To see what the actual maximum voltage FIT allows the CPU to run at in various different scenarios is, I disabled all of the other limiters and safe guards. With every other limiter / safe guard disabled, the reliability (FIT) becomes the only restrain. The voltage command which the CPU sends to the VRM regulator via the SVI2 interface and the actual effective voltage were then recorded in various scenarios. In stock configuration the sustained maximum effective voltage during all-core stress allowed by FIT was =< 1.330V. Meanwhile, in single core workloads the sustained maximum was =< 1.425V. When the “FIT” parameters were adjusted by increasing the scalar value from the default 1x to the maximum allowed value of 10x, the maximum all-core voltage became 1.380V, while the maximum single core voltage increased to 1.480V. The recorded figures appear to fall very well in line with the seen and known behavior, frequency, power and thermal scaling wise.
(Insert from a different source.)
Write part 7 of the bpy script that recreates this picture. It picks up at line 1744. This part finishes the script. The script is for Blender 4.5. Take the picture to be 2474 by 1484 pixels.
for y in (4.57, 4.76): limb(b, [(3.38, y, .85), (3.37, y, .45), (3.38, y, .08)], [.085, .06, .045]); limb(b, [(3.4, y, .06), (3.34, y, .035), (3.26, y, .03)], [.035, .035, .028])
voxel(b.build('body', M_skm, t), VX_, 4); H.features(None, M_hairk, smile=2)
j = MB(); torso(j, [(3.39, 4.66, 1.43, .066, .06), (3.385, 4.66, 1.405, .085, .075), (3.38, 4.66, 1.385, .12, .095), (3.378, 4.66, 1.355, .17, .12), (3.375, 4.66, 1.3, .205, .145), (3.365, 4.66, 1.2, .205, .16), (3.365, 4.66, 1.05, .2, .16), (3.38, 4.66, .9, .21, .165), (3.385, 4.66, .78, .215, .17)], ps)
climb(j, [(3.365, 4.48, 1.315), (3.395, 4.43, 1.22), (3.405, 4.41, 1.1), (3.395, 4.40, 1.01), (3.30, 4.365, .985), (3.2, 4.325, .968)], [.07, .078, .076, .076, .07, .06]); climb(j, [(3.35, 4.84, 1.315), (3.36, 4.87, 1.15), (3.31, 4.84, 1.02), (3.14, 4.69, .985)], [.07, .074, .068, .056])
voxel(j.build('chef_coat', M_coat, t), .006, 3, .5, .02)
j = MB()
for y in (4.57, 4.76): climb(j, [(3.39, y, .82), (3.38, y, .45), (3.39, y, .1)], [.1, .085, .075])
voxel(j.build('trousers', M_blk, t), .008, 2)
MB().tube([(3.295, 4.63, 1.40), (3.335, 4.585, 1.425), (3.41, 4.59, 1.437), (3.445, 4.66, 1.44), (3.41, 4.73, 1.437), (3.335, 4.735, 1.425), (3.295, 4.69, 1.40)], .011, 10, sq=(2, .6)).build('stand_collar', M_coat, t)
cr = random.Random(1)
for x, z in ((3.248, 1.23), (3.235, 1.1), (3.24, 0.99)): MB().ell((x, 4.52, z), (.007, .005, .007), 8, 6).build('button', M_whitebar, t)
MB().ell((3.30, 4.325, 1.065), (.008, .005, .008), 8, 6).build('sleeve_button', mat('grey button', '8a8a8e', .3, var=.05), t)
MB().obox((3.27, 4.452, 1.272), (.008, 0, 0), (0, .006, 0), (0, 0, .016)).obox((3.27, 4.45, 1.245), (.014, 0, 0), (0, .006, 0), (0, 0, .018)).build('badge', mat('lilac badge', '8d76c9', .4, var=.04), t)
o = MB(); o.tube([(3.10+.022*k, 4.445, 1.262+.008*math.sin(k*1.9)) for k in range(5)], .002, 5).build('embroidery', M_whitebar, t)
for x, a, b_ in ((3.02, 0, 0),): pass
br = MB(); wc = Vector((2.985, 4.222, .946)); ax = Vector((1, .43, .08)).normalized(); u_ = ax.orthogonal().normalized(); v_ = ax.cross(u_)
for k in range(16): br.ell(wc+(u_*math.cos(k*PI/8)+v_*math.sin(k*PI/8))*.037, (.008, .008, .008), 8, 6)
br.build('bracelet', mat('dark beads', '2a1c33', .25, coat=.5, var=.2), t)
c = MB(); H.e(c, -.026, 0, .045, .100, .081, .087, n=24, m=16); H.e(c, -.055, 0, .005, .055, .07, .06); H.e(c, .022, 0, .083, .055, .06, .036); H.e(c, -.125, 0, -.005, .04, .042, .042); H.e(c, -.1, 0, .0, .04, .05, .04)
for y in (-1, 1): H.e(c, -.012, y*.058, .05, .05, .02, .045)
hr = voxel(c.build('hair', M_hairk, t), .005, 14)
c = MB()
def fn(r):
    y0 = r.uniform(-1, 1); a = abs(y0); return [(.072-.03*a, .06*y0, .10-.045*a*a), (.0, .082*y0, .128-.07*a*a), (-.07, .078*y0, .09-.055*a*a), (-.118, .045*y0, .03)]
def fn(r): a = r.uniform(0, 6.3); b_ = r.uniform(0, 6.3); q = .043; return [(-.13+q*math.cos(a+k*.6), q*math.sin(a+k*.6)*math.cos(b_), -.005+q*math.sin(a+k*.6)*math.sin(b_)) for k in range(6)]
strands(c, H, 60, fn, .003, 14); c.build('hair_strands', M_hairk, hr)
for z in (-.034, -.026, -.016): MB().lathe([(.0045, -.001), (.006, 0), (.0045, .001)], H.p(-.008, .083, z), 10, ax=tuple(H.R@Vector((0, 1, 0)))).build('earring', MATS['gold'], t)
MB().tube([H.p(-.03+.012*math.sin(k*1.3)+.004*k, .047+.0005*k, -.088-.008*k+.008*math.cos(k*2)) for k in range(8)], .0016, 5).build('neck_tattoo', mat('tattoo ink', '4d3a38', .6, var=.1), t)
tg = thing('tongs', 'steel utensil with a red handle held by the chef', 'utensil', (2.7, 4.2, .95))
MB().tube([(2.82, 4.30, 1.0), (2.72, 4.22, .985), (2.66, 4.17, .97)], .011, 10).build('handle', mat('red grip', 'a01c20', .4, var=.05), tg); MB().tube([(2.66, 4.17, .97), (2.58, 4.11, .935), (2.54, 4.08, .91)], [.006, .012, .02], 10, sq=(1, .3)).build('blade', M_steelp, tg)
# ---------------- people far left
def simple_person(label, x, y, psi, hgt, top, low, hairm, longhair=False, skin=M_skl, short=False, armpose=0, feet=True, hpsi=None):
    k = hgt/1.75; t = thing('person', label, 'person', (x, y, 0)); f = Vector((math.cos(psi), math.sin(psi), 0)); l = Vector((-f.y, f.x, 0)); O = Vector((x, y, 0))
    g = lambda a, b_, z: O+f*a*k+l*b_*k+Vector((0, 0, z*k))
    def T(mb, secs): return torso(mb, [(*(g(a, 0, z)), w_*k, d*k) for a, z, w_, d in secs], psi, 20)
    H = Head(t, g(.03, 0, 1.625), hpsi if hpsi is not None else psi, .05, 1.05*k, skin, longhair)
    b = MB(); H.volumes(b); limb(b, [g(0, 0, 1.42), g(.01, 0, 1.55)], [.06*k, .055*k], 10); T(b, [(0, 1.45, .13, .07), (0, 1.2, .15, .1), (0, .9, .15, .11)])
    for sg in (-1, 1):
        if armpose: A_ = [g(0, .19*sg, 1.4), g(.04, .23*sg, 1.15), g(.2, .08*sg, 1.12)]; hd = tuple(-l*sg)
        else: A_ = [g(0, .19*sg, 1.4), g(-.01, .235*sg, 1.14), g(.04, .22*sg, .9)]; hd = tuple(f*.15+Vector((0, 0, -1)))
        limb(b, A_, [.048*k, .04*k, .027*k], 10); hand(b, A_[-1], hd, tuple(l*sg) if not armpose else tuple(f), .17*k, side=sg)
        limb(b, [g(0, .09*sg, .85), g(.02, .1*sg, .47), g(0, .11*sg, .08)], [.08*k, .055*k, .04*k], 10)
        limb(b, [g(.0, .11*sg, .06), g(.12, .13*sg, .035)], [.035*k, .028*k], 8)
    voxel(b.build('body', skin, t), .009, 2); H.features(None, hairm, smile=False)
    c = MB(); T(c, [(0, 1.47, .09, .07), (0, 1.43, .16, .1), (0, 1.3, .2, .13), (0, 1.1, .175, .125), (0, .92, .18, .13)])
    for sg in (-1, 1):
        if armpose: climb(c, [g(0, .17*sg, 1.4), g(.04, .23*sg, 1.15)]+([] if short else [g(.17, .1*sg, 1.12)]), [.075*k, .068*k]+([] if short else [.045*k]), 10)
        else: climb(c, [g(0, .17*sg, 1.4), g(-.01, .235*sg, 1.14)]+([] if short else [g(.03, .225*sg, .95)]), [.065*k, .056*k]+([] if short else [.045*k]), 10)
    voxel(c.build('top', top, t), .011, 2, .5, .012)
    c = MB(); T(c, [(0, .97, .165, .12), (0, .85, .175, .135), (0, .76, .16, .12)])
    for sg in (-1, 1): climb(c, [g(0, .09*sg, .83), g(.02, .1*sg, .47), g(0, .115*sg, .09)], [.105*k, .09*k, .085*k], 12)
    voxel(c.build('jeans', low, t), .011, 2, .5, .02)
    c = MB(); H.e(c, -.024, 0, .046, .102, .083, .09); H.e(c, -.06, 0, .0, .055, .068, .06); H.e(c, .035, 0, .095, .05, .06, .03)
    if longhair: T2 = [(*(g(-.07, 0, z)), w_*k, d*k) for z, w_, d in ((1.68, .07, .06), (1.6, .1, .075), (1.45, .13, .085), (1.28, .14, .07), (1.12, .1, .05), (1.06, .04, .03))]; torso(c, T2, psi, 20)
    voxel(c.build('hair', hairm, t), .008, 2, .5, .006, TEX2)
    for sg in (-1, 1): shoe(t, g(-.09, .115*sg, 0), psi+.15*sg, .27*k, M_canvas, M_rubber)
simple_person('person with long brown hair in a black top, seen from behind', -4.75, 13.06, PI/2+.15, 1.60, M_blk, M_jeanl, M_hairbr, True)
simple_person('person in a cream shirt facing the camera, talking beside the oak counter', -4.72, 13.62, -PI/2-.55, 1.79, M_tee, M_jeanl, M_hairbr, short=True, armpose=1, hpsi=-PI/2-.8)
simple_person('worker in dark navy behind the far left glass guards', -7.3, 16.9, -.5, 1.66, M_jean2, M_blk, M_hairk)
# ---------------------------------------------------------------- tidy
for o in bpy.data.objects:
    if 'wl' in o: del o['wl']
The seen behavior suggests that the full silicon reliability can be maintained up to around 1.330V in all-core workloads (i.e. high current) and up to 1.425V in single core workloads (i.e. low current). Use of higher voltages is definitely possible (as FIT will allow up to 1.380V / 1.480V when scalar is increased by 10x), but it more than likely results in reduced silicon lifetime / reliability. By how much? Only the good folks at AMD who have access to the simulation data will know for sure.

These figures will almost certainly vary between the different CPU specimens (due to SIDD and other silicon specific factors), however the recorded values were almost identical on all of the tested samples (within 20mV, lowest-highest leaking specimen).

Also note that the figures stated here relate to the actual effective voltage, and not to the voltage requested by the CPU. The CPU is aware of the actual effective voltage, so things like load-line adjustments and voltage offsets will modify the CPUs voltage request from the VRM controller accordingly. The most accurate method to measure the effective voltage on AM4 platform is to monitor the “VDDCR_CPU SVI2 TFN” voltage, which is available in HWInfo. This reading is sourced directly from the VRM controller (through SVI2 interface) and generally it is the most accurate reading available to end-users by far. As a side note, while the TFN (“telemetry function”) voltage readings are always generic (and accurate), never blindly trust the reported current and power readings (as every motherboard model needs separate calibration).
The voltage requests you are seeing are irrelevant, only the actual voltage matters.
Look at the TFN voltage figure and nothing else.

The voltage will vary depending on several things. In single threaded workloads it varies heavily based on the core the workload is being scheduled on.

Here's some figures with PE3:

ST workload scheduled on the best core of the CPU (Core 2):


Peak voltage 1.451V, while the average being 1.372V.

ST workload scheduled on the worst core of the CPU (Core 7):


Peak voltage 1.503V, while the average being 1.472V.

All-core workload:


Peak voltage 1.297V, while the average being 1.259V.

VDDCR_CPU is the same reading as "CPU Core Voltage SVI2 TFN" under HWInfo, while the "command" value is what the CPU is requesting.

Since the CPU remains in control of the voltage at all times, the actual voltage will depend on the core the workload gets utilized and on the CPU specimen itself.
If you are seeing constantly over 1.5V SVI2 TFN voltages with PE4 enabled, in single threaded workloads then I suggest that you don't use PE4 on your CPU.